Region Over Nation: The Crisis of Fragmented Identities
The third pillar of identity politics in Bharat is the deliberate encouragement of regional divisions. Constructs like “Tamil vs Aryan,” “Maratha vs Brahmin,” “Dravidian vs Hindu,” and “Bihari vs Marathi” are inventions designed to fracture the unified spirit of Bharat. In the South, the Aryan Invasion myth is deployed to vilify Sanskrit and Hindi as symbols of oppression. In the Northeast and Bengal, false binaries of “distinct cultural identity” are promoted to chip away at national consciousness.
This is not decentralization. It is civilizational fragmentation under the guise of federal autonomy.
Conversion: Not Just Religion, But Allegiance
Religious conversion today is not an act of personal faith, but a civilizational strategy. Evangelical and Islamist organizations have appropriated identity politics to alienate Scheduled Castes, Tribes, and border communities from their Bharatiya roots. The narrative of “you were never Hindu” is being pushed to detach entire populations from the civilizational fold. The creation of categories like Dalit Christians, Tribal Christians, and even fantasies like “Naga Nation” are part of this ongoing dismemberment.
This project is no longer isolated-it is institutionally supported by a global network of NGOs, foreign academia, media houses, and popular culture.
Media, Academia, and the Assault on Memory
The assault is most potent in the sphere of collective memory. Bharat’s past is being rewritten. Its traditions are depicted as oppressive, its scriptures as regressive, and its heroes as villains. In contrast, the Western narrative of “modernity” is held up as the only path to progress.

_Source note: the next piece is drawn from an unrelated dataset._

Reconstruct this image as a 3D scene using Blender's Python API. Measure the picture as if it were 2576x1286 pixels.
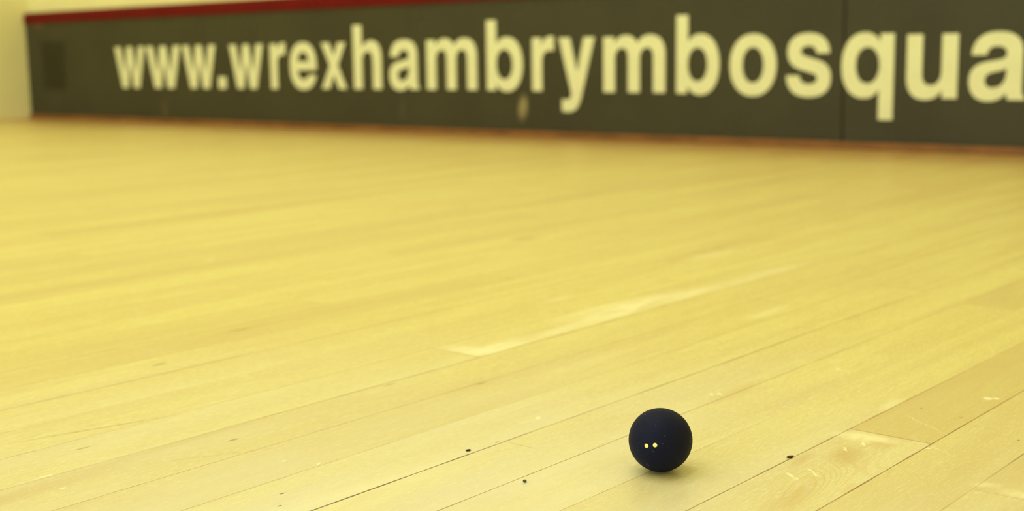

Films now mock sacred institutions like family and marriage, while textbooks ignore the contributions of Rishis and kings, focusing instead on colonial and post-colonial grievances. Civilizational amnesia is being institutionalized.
Towards a Dhārmic Renaissance
In this moment of reckoning, Bharat must awaken-not in defensiveness, but with Dhārmic confidence. What we need is not a return to the past, but a reclaiming of continuity. Bharat must rise not with slogans, but with clarity, scholarship, and spiritual resolve. We must accept that our unity does not emerge from political convenience or constitutional convenience-it is the outcome of a civilizational journey that began with “सर्वे भवन्तु सुखिनः” and resonates in “एकं सद् विप्रा बहुधा वदन्ति”.
Family, Dharma, Language, Land, and Paramparā-these are the five pramāṇas of Bharatiya identity. To protect them is not mere conservatism; it is Rāṣṭradharma.
The Cultural Response
A movement must now arise-beyond caste, beyond gender, beyond region-that reasserts the unity of Bharat. This cannot be a reactionary or emotional upsurge. It must be intellectual, cultural, spiritual, and strategic.
Let it unite jātis, not divide them. Let it place human dignity over gender binaries. Let it see Bharat as one, not a federation of competing victim hoods. Let it counter conversion not with coercion, but with ātmajñāna-a rediscovery of one’s civilizational self.
This must be a sattvic movement-firm, clear, uncompromising, but never hateful. Because Bharat is not just a map-it is a Sanskar-Sangam, a sacred confluence of truth, compassion, and continuity.
This is our dhārmic response. And this is our unwavering answer to those who wish to reduce Bhārat into merely India.